Tuesday, November 22, 2005

Thanks

There are some traditions that are sacred. Easter egg hunts, back-to-school clothes, pizza Tuesdays...they just make sense. Then we have Thanksgiving, a big, fat, juicy four-day week-end perched like a sitting duck right before the big enchilada - Christmas. I've got eighty-seven thousand lights to put on the house, twenty-three dozen cookies to bake, seventy-eight presents to regift, and twenty-two cards to mail - and I'm supposed to put that on hold and cook a seven-course meal? Couple that with a couple of boys that abhor ham and detest turkey, and you see where I'm going with this. The lightbulb glowing over my head is not from the oven. Am I truly going to pull the frozen entrails of a dead bird out of its patootie just because my Nana did? My grandmother also drank Gallo wine, ate Kitchels, and watched the Price is Right. Sorry, Nana.

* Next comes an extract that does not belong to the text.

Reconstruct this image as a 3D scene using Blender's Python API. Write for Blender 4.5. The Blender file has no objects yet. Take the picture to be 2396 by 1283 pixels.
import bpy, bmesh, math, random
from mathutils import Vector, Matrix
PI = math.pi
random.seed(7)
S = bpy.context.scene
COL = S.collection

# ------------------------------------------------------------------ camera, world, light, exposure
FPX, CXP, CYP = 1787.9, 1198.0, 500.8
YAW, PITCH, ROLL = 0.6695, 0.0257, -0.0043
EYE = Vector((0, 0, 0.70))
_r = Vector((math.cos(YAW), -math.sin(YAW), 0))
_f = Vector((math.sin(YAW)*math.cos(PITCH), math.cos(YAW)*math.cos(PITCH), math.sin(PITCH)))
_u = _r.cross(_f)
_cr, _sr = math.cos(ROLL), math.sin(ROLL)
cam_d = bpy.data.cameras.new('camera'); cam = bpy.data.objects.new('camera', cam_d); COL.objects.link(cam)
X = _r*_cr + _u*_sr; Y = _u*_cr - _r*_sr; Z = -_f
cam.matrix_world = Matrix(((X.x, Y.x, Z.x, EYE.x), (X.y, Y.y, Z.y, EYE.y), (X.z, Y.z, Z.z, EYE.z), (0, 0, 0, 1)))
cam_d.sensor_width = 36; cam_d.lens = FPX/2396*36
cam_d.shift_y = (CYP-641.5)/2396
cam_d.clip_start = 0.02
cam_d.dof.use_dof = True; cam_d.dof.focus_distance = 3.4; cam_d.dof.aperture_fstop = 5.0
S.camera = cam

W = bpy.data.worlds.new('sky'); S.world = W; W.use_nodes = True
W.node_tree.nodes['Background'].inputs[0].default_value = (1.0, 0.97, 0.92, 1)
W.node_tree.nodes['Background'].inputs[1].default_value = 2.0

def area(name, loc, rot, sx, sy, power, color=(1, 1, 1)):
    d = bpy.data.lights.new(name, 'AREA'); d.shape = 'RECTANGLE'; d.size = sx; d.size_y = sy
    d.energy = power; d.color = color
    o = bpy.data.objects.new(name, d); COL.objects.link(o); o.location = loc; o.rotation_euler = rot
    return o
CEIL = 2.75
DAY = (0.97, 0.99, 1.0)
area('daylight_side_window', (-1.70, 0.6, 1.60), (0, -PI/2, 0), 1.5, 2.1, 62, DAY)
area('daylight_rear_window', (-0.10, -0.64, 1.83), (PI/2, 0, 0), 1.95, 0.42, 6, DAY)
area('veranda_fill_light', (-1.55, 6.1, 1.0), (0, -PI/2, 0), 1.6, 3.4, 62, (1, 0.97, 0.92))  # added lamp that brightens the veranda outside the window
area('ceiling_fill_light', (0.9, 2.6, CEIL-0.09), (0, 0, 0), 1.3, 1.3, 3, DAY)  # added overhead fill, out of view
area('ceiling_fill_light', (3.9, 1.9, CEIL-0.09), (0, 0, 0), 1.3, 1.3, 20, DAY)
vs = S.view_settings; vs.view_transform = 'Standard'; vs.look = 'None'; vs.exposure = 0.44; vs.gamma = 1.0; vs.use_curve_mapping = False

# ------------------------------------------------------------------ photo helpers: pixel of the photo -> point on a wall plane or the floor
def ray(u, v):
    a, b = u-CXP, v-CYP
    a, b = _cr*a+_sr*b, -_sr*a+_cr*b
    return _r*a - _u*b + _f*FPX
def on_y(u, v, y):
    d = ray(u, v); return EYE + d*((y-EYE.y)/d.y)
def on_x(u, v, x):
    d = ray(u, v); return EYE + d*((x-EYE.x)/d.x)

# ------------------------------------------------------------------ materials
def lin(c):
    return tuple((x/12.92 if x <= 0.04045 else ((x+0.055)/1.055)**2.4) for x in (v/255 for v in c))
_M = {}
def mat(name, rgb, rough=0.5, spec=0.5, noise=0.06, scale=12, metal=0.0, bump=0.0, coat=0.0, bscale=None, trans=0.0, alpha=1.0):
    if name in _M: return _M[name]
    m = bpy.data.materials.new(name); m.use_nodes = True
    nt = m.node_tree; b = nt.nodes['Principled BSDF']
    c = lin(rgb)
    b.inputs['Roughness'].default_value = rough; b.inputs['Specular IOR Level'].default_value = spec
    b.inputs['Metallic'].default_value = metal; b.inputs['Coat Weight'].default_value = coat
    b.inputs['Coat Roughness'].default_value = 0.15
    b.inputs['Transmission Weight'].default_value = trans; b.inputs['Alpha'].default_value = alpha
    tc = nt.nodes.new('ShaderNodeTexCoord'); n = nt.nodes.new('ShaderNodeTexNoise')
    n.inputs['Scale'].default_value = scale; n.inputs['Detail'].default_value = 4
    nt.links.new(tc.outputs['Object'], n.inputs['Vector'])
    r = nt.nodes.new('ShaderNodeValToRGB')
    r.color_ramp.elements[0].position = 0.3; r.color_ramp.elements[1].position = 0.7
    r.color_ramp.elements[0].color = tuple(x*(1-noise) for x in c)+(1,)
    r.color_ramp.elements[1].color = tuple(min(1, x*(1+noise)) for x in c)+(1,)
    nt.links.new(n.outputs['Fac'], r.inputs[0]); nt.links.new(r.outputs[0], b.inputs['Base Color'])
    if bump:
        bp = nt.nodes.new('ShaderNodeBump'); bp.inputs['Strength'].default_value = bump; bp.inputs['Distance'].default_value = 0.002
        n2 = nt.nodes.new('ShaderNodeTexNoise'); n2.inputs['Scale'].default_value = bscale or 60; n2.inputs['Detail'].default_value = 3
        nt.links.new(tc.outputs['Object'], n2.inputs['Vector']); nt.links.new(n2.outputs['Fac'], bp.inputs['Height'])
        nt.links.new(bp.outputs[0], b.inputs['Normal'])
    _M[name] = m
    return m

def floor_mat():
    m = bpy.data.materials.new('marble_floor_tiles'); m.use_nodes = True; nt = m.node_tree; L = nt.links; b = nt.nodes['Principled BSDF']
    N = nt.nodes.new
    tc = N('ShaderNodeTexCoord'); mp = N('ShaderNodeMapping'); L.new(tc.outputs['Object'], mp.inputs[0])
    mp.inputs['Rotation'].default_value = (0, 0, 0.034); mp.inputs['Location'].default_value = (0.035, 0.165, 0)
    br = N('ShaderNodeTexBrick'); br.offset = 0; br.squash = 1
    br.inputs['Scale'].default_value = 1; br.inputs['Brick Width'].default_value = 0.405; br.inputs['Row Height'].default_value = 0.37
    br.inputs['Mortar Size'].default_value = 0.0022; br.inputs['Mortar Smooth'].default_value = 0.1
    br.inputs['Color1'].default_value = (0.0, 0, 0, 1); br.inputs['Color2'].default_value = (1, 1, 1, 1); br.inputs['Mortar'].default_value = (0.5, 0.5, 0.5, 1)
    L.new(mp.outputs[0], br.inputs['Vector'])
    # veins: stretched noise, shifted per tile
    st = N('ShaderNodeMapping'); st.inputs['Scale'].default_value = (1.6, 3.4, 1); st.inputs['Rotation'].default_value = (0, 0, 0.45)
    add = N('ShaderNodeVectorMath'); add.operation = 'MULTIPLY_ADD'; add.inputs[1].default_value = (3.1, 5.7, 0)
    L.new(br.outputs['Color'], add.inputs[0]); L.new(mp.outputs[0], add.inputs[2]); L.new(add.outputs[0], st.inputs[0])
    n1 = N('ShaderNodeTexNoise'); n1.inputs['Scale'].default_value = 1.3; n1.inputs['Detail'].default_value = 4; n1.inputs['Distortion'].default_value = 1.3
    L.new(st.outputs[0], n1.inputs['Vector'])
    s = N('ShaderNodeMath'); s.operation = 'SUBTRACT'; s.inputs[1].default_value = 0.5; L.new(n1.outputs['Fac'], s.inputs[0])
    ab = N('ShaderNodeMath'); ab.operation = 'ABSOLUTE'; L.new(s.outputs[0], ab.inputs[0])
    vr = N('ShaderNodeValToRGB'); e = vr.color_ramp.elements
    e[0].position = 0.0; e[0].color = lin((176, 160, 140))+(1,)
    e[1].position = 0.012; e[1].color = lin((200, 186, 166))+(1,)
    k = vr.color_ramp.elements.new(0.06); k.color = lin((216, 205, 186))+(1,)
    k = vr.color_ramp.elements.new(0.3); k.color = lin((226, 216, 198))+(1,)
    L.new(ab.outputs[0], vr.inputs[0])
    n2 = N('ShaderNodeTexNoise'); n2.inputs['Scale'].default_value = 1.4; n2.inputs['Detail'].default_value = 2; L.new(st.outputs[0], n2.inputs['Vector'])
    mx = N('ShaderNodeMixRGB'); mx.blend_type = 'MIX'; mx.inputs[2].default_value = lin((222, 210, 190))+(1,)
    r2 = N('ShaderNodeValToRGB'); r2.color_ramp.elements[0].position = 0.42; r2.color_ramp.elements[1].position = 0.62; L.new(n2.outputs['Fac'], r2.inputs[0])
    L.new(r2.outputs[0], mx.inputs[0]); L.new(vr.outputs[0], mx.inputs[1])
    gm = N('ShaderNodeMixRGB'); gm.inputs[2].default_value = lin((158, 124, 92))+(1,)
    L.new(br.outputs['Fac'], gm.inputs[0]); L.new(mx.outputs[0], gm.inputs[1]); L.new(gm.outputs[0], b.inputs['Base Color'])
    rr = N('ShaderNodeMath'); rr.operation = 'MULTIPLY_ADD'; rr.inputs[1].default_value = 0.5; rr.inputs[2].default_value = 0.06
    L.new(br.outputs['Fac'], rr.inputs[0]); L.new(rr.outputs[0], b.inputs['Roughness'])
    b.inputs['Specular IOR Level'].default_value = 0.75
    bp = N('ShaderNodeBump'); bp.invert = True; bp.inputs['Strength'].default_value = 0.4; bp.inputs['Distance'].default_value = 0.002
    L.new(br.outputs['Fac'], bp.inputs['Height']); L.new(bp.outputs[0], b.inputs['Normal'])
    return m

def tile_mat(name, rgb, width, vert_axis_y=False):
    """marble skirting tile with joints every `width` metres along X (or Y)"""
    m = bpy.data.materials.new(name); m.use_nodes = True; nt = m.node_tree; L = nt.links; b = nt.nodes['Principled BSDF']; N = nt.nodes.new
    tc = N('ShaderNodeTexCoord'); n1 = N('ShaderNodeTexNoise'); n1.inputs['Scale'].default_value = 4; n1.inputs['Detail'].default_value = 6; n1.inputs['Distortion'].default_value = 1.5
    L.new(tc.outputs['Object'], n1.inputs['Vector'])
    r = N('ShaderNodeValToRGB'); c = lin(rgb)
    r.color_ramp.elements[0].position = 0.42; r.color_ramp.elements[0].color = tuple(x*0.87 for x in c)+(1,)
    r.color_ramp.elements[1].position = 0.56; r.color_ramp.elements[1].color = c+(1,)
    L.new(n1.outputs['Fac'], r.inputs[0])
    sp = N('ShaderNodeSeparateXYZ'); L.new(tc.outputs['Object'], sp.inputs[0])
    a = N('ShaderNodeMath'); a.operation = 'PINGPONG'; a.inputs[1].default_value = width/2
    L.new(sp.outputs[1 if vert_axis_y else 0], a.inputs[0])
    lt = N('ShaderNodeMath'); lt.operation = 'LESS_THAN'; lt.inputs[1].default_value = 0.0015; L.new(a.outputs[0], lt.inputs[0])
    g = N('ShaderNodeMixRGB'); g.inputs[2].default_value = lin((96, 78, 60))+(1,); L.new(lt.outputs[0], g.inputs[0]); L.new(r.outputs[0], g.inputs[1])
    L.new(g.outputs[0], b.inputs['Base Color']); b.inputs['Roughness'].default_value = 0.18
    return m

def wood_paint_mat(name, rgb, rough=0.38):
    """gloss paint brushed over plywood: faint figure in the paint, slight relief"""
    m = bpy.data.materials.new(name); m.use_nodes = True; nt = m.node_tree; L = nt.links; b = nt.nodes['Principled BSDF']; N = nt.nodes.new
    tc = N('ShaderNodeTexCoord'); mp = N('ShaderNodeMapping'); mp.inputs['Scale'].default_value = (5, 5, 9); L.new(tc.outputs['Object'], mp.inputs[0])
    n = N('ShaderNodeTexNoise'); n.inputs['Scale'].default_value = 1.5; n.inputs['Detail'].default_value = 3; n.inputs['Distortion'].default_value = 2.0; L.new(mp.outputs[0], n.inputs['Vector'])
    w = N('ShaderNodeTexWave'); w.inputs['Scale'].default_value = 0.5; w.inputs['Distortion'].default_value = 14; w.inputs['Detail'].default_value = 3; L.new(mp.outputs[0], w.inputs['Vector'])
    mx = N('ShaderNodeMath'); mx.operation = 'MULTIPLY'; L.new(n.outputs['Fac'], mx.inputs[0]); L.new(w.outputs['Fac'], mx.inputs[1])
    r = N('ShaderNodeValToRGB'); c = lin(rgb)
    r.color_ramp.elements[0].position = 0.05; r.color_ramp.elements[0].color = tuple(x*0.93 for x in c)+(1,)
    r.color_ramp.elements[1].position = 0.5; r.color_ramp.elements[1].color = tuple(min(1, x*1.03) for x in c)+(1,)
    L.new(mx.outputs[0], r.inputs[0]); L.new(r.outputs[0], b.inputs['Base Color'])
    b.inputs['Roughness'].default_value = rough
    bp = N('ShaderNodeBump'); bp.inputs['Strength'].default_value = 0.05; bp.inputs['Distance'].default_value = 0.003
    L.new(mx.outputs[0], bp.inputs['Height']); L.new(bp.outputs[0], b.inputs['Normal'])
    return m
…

My boys each have a distinct reason for disliking the traditional turkey feast. My eight-year-old, the sensitive one, is a vegetarian. My seven-year-old says turkey is "icky," "gross," and "sick." Last year I tried to placate them by stuffing the turkey with the icon of kid-dinners - macaroni & cheese. It was "icky," "gross," and "sick."

This year will be different. This year, whether we like it or not, we're going to celebrate the true meaning of the season. We're going to be thankful for a four-day week-end. We're going to stay put and be a family even if it kills us. And my boys are going to be thankful they have a mom who can buck tradition and say, "Turkey, you may live, because you are icky, gross, and sick." Instead we will create a more palatable, albeit frozen, main course - a custom-made, turkey-shaped ice cream extravaganza. Gobble. gobble. Eat your heart out, pilgrim, and pass the sprinkles.